660. The method of placing concrete beams for street railway tracks in Minneapolis was as follows:1 The rails were first spiked to cross-ties at intervals of six to eight feet, and the rail joints cast-welded. In laying the street pavement foundation of natural cement concrete, a rough groove, fifteen inches wide at the bottom and eighteen to twenty inches at the top, was left under each rail. This groove was immediately filled between ties with concrete made of one part Portland cement, two and one-half parts sand, and four and one-half parts broken stone.

1 F. W. Cappelen, M. Am. Soc. C. E., Engineering News, Oct. 14, 1897; Municipal Engineering, November, 1896.

The rails were tied together every ten feet with wrought iron tie bars, three-eighths inch by two inches, set on edge. These tie bars were rounded at the ends, threaded and attached to the web of the rail by two nuts, one on either side of the web. The rails were then spiked to the concrete beam, the temporary wooden ties removed, and the spaces left by them filled with concrete, completing the beam. As the concrete beam was eight inches thick and the rail five inches, the sub-grade was thirteen inches below the top of the rail.

On the gage side of the rail were placed toothing blocks of granite, by 9 inches by 4 1/2 inches deep, held away from the rail 1 1/4 inches by temporary wooden strips. After removing these strips, cement grout was poured into the groove to fill 2 1/2 inches over the base of the rail, the remaining 2 1/2 inches to the top of the rail being filled by asphaltic cement which remained soft enough to permit a flange groove to be made by the first car over the track. The asphalt wearing surface was laid against the rail on the outer side. Mr. Cappelen, in describing this construction, says that a rail six inches high with six-inch base should be used, with granite toothing blocks, six by nine inches by five and one-half inches deep.

The Cost per foot of rail for the concrete beam construction only, was twenty-six to twenty-seven cents, and for the filler, five cents per foot. The Cost per mile of double track, exclusive of rails and pavement, was about $8,670.00.

Somewhat similar methods have been employed in Toronto and Montreal, Canada, Indianapolis, Ind., and Scranton, Pa., Denver, Detroit and Cincinnati.

661. At Scranton, Pa.,1 the rails were laid directly on the six-inch concrete base of the pavement. This thickness was increased to twelve inches under the joints (which were reinforced by an inverted rail four feet long) and under steel cross-ties spaced ten feet centers and formed of old girder rails inverted and riveted through the flanges at the intersection. Flat steel tie bars, threaded at the ends, spaced ten feet centers, were also used here as at Minneapolis.

1 Description of the systems employed in several cities are given in Engineering News, Dec. 26, 1901.

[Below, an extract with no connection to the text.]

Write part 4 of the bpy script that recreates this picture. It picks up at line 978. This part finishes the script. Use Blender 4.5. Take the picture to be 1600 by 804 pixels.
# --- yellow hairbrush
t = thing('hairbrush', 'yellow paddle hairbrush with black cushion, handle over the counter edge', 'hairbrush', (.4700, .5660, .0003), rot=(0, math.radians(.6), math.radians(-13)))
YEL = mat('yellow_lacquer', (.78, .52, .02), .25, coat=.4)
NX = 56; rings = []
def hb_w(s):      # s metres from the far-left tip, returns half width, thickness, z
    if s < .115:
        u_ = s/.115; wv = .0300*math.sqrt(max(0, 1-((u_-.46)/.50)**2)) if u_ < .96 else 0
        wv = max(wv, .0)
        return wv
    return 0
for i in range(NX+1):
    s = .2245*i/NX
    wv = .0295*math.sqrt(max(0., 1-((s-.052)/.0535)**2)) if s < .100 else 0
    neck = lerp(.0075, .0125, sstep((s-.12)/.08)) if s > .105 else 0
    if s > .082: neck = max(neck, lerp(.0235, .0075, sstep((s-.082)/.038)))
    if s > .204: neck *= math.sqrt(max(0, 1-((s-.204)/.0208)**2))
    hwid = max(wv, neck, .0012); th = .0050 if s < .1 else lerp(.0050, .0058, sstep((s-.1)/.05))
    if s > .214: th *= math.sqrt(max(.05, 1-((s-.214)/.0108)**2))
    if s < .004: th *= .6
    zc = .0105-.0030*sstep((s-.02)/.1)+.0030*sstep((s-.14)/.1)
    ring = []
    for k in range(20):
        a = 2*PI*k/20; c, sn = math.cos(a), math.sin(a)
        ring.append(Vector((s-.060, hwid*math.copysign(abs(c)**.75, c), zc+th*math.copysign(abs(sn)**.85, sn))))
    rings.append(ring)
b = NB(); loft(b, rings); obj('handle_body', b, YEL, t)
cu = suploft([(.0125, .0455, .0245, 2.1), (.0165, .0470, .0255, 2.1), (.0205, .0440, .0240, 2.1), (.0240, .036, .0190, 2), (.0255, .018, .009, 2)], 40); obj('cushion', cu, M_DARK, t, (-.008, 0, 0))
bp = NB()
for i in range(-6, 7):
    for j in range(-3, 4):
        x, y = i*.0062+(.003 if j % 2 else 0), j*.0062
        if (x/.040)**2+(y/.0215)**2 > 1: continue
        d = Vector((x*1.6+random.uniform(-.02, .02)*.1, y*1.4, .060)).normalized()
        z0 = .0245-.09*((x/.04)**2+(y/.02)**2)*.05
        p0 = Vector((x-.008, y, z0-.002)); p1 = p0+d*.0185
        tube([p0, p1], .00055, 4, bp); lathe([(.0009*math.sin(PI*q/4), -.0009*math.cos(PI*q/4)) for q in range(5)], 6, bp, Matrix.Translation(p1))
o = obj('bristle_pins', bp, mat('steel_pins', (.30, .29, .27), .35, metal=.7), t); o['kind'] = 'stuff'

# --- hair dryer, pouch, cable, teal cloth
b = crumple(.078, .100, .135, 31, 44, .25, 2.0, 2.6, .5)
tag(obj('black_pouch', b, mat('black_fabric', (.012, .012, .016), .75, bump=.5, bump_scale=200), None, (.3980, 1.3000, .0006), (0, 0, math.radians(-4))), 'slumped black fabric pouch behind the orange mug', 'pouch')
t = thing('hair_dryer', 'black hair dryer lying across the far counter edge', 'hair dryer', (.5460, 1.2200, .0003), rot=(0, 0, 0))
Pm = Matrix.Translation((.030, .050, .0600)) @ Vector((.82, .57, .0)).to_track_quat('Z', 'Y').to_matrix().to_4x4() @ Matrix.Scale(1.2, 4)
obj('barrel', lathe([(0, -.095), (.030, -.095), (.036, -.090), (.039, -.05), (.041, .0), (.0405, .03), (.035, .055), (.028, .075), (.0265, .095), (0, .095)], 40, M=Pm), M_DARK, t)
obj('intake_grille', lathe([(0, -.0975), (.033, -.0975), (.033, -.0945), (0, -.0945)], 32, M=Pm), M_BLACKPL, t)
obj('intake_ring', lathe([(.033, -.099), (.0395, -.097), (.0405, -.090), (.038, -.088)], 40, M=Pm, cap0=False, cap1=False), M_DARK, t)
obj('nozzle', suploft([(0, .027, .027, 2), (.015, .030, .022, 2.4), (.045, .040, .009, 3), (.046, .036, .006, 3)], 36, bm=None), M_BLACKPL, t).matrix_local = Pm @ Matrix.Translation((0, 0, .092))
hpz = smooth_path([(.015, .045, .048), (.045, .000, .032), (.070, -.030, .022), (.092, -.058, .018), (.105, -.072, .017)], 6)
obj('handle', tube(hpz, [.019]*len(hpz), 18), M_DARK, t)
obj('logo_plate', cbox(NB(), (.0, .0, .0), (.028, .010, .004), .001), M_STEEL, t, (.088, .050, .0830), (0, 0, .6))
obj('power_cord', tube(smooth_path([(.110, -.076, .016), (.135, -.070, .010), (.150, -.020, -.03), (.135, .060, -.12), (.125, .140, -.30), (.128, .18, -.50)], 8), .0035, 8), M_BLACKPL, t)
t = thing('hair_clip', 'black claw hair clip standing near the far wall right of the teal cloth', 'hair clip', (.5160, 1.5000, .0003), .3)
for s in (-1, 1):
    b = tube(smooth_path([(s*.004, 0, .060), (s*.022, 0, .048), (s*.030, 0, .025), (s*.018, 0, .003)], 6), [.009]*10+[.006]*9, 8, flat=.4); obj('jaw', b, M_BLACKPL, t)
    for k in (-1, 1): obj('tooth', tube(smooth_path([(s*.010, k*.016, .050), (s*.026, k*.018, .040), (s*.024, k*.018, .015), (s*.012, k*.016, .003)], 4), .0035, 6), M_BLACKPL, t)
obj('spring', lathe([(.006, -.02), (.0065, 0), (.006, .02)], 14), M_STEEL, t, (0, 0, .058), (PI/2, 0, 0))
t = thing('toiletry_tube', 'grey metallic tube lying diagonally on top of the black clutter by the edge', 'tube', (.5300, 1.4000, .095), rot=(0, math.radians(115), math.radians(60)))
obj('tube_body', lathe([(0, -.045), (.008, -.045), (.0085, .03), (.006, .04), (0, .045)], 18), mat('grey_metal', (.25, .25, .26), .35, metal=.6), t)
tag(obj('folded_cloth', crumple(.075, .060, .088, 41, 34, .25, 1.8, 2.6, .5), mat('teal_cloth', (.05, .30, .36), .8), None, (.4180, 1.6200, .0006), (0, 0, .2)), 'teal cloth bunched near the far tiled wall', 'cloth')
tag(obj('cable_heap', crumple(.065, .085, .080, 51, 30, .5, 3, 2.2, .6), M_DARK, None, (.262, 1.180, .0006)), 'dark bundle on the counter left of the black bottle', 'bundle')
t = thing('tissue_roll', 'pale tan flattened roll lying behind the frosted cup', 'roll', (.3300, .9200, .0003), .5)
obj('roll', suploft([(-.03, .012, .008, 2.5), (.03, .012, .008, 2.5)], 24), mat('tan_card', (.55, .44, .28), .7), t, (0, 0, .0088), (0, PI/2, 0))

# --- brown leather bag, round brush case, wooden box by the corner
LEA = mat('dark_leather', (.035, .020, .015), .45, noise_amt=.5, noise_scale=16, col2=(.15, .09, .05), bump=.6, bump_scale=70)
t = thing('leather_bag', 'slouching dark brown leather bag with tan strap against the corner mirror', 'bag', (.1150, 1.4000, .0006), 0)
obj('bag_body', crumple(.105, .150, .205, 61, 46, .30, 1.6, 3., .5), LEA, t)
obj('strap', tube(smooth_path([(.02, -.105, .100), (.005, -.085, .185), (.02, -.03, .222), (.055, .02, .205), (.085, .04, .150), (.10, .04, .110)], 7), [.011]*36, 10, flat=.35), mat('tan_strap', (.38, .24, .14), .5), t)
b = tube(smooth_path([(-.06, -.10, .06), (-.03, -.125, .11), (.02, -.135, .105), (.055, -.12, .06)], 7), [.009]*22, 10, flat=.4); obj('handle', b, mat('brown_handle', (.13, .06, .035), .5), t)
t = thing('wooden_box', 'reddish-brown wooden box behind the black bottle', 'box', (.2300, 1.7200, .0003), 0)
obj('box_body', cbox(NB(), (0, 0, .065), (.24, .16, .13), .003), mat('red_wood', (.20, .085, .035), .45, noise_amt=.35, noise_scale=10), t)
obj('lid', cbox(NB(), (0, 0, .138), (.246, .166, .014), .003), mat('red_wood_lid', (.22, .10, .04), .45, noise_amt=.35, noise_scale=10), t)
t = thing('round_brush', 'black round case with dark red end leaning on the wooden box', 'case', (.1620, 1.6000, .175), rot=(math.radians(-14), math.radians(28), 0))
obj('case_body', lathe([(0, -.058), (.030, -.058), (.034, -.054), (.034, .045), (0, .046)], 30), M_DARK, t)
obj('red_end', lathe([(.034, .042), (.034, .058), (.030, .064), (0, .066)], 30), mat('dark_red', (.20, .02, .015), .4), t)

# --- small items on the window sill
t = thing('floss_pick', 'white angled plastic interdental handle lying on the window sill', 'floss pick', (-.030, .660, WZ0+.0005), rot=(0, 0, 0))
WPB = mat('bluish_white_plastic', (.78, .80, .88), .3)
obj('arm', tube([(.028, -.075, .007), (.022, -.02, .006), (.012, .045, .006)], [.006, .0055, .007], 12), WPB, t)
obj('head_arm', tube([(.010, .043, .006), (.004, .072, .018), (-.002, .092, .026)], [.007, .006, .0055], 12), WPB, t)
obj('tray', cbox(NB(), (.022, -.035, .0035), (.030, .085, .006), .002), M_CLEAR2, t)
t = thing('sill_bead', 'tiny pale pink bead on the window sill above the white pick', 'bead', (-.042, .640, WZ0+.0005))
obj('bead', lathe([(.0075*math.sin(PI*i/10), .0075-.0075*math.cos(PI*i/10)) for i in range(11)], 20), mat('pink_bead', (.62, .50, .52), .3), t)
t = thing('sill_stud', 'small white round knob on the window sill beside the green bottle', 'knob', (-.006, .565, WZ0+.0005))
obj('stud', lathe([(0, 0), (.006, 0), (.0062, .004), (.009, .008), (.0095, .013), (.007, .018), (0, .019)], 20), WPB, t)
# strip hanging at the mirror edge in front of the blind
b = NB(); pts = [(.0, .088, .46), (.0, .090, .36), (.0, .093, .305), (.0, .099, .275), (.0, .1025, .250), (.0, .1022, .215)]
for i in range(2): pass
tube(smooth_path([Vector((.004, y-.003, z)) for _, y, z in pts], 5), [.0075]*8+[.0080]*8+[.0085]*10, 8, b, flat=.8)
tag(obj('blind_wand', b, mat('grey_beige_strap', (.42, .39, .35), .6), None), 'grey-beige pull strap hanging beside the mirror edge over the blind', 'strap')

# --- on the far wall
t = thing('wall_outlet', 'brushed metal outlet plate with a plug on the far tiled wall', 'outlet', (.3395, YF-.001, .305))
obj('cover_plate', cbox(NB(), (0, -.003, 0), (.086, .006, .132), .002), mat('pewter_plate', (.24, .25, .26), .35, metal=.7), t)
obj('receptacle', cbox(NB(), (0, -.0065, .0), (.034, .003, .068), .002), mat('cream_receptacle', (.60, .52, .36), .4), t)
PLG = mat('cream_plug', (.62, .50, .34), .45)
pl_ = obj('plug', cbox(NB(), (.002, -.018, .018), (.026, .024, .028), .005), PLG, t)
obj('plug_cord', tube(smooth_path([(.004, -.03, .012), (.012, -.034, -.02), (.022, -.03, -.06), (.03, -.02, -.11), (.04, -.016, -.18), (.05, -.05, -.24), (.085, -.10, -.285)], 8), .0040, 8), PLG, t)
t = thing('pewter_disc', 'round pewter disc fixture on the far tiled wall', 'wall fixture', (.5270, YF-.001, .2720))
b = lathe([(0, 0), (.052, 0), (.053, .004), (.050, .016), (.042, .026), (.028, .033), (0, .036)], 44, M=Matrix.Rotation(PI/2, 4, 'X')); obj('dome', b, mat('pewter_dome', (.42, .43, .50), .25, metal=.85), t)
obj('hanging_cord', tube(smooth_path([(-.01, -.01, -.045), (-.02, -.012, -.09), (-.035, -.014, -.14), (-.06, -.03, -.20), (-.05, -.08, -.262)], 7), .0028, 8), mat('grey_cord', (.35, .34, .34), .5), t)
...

The concrete mixing plant was mounted on a car running on the track; the materials were delivered to the machine by-hand measuring boxes, and the Drake mixer deposited the concrete directly into the trench. The total Cost per foot of track is given as $2.65, $1.17 of which was for grading, rolling, concreting and brick paving at $1.97 per square yard, and for extra concrete at joints and ties at $0.72 per square yard.

662. At Toronto, Canada, the six-inch concrete base of the pavement is increased to eight inches in thickness for twenty inches width under each rail, and the base of the latter is imbedded one inch in the concrete. A 6 1/2-inch grooved girder rail is used, with mortar rammed between the web and the adjacent paving blocks.

663. At Cincinnati the bottom of the concrete stringer is nine inches below the base of the nine-inch grooved girder rail, and the concrete is built up from three to six inches on the web, according to the thickness of the wearing surface of the pavement. The space between the upper part of the web and the adjacent paving is then filled with cement mortar, thus supporting the head of the rail as well as protecting the web from corrosion.